The youthful-sounding reporter from a national woman’s magazine called to interview me about life balance issues, chagrined that the cut-off for ages to be addressed in the article is 35. “Please don’t pass this on,” she whispered to me, after reviewing this website. “I’ve got elementary school children in the house so everybody thinks I’m in my thirties, but I’m actually in my late forties.”
Susan, who freelances home with dogs barking in the background not to mention playground sounds and Nintendo bleeps, went on: “And you know what? I’m not the oldest mom at the school gatherings. We’ve got plenty of fifty year olds. Can you imagine what it’s going to be like for them to still be parenting in their sixties?”

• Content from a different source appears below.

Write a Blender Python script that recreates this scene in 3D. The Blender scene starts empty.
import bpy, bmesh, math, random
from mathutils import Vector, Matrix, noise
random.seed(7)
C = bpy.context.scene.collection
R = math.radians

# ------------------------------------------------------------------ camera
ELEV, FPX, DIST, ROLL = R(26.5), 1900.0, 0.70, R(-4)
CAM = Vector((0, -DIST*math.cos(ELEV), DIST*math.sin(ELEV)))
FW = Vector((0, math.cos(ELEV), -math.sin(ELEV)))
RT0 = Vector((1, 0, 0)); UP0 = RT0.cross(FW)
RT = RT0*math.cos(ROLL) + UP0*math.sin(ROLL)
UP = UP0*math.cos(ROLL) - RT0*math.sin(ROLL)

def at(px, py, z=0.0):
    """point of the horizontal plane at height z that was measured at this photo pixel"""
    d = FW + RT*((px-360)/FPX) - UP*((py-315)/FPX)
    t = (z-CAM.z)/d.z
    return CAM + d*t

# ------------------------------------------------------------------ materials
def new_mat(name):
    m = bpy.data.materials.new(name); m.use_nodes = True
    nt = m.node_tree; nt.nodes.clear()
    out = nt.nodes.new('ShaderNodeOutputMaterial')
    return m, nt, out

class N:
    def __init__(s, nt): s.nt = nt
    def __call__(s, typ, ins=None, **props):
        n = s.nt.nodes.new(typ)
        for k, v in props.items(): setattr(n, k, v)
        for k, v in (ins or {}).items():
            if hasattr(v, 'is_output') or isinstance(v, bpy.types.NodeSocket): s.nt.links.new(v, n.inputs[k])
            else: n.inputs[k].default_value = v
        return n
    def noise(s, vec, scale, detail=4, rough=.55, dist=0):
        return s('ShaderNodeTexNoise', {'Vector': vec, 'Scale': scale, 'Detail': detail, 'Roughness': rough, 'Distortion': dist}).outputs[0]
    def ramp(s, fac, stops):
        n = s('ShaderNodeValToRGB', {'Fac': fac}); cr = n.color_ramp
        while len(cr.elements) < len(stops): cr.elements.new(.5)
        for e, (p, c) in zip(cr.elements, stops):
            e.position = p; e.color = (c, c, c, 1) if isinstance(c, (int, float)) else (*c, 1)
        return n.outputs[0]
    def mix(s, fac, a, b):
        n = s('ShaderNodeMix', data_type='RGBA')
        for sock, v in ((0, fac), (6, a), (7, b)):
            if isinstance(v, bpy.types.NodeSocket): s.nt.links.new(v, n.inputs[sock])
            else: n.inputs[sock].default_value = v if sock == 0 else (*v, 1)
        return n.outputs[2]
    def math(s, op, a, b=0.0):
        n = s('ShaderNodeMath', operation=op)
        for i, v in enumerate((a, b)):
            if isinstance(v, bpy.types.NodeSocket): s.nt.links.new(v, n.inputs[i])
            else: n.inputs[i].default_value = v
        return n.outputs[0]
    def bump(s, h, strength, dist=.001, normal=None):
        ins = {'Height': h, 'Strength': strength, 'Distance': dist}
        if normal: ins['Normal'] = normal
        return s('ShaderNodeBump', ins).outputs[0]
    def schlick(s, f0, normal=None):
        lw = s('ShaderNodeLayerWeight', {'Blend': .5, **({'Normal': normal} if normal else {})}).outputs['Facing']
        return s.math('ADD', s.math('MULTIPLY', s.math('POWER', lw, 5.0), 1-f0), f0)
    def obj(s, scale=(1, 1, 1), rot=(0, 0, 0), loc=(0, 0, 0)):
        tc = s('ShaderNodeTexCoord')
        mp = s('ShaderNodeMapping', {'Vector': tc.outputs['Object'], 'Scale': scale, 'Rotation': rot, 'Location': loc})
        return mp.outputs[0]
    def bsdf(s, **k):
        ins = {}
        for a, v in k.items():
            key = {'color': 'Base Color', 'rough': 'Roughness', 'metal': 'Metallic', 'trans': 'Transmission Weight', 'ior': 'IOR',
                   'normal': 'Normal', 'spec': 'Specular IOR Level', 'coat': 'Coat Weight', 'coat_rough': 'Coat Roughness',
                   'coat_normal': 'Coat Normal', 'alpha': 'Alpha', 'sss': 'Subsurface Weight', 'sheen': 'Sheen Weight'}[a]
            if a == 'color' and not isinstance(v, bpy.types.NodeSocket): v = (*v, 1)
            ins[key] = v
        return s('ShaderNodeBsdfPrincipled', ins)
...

In fact, I can imagine. Dr. Jimmy Laura Smull and I included some fifty and sixty-year-old moms of not-yet-adult children in our study. So, what did we find? You can guess that fifty or sixty is not what it used to be…so doesn’t it make sense that the generation/energy and vitality gap between older mother and child wouldn’t be so much a canyon, as a crack in the sidewalk—and one that the flower has managed to push up through, as well.
Our parenting styles and timing seems to be organically adjusting to our extended lifespans. As one twixter recently commented to me: “What’s the hurry?”
So however old your children, grandchildren or great grandchildren, savor the added years we’ve got to push those strollers and swings, learn to use (and monitor) e-mails, buy yourself a video cam, and know that we’ve still got plenty of time to relax and enjoy our empty nests someday, as well.